**Collected data**

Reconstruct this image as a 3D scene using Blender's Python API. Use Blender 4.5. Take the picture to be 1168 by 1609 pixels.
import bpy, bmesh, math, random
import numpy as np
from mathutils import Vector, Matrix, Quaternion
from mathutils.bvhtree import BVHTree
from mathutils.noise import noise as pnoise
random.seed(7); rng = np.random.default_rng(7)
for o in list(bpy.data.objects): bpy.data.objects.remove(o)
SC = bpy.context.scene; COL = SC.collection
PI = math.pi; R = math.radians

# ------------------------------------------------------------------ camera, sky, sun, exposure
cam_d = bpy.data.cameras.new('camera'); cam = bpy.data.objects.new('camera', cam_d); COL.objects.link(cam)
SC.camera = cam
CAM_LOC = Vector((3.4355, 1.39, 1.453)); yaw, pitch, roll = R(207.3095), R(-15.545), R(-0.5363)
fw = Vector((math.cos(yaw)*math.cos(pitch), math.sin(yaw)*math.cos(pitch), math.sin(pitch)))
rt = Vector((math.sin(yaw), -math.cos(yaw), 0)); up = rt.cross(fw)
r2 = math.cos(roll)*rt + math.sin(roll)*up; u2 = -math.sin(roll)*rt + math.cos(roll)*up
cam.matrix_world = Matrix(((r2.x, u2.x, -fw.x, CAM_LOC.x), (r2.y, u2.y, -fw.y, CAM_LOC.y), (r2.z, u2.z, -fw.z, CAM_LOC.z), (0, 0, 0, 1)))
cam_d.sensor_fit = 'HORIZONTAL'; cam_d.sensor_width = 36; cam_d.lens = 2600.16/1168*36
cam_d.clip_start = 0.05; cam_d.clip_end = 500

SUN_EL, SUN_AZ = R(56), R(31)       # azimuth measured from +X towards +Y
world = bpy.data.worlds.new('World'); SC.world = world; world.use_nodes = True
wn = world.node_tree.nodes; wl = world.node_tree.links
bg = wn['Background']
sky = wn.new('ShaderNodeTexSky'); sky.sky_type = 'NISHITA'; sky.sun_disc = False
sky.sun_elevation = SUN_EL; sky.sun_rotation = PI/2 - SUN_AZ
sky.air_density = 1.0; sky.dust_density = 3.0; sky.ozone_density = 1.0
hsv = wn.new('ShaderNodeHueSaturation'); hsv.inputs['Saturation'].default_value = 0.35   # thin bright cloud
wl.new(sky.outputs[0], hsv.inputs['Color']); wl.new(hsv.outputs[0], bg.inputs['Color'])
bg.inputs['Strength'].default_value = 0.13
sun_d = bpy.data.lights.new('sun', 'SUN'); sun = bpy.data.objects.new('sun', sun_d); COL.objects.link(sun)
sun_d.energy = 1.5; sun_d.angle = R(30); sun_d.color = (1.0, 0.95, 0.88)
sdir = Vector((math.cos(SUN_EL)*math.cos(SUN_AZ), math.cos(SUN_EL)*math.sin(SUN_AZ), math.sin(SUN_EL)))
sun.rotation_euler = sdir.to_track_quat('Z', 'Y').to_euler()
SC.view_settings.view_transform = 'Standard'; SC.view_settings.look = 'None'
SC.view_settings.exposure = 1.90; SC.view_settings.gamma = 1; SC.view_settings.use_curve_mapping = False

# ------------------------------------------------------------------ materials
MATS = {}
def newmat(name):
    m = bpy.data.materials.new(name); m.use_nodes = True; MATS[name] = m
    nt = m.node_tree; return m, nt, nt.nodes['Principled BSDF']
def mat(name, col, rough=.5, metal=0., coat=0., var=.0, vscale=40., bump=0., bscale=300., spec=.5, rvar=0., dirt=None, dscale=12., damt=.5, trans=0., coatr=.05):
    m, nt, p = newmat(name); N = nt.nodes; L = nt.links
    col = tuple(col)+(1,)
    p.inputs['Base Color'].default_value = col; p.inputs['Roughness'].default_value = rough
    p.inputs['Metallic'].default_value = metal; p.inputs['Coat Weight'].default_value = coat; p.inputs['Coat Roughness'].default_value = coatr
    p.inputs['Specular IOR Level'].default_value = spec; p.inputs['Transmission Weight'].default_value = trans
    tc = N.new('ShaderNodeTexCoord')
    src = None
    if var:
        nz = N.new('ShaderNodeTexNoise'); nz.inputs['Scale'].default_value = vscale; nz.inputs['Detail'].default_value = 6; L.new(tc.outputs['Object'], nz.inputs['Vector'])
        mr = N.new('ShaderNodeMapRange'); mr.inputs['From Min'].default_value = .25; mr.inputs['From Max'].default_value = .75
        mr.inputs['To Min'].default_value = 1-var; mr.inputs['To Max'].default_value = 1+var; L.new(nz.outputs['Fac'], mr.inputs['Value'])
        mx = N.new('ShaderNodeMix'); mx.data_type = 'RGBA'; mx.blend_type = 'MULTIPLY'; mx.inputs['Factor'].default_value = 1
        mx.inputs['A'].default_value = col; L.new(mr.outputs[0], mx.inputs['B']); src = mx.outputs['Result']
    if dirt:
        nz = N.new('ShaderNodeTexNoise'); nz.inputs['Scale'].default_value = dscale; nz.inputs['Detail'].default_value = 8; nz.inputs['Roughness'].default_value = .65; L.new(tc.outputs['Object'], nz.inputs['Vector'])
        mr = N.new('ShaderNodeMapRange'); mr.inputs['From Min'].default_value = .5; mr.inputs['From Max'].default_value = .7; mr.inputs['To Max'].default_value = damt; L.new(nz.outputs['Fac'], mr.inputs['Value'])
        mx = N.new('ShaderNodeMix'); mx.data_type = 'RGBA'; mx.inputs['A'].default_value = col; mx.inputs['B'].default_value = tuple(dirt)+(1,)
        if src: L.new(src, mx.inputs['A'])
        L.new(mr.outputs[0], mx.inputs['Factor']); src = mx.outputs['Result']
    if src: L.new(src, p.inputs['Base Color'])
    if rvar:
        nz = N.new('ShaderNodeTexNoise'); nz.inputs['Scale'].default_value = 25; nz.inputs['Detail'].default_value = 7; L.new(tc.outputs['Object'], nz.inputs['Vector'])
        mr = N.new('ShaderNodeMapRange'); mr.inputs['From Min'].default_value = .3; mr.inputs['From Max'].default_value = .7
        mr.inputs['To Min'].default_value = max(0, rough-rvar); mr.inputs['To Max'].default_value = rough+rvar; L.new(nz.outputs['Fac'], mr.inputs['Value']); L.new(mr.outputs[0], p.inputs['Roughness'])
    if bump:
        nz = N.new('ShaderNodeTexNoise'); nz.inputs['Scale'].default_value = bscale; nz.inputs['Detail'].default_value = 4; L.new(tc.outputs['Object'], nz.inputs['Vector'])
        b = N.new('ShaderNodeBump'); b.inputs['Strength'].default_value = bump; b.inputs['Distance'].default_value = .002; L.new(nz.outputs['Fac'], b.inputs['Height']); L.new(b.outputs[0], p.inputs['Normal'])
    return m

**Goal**
Reproduce every line of the listing above in which the string "scene" appears.

**Exercise answer**
Reconstruct this image as a 3D scene using Blender's Python API. Use Blender 4.5. Take the picture to be 1168 by 1609 pixels.
SC = bpy.context.scene; COL = SC.collection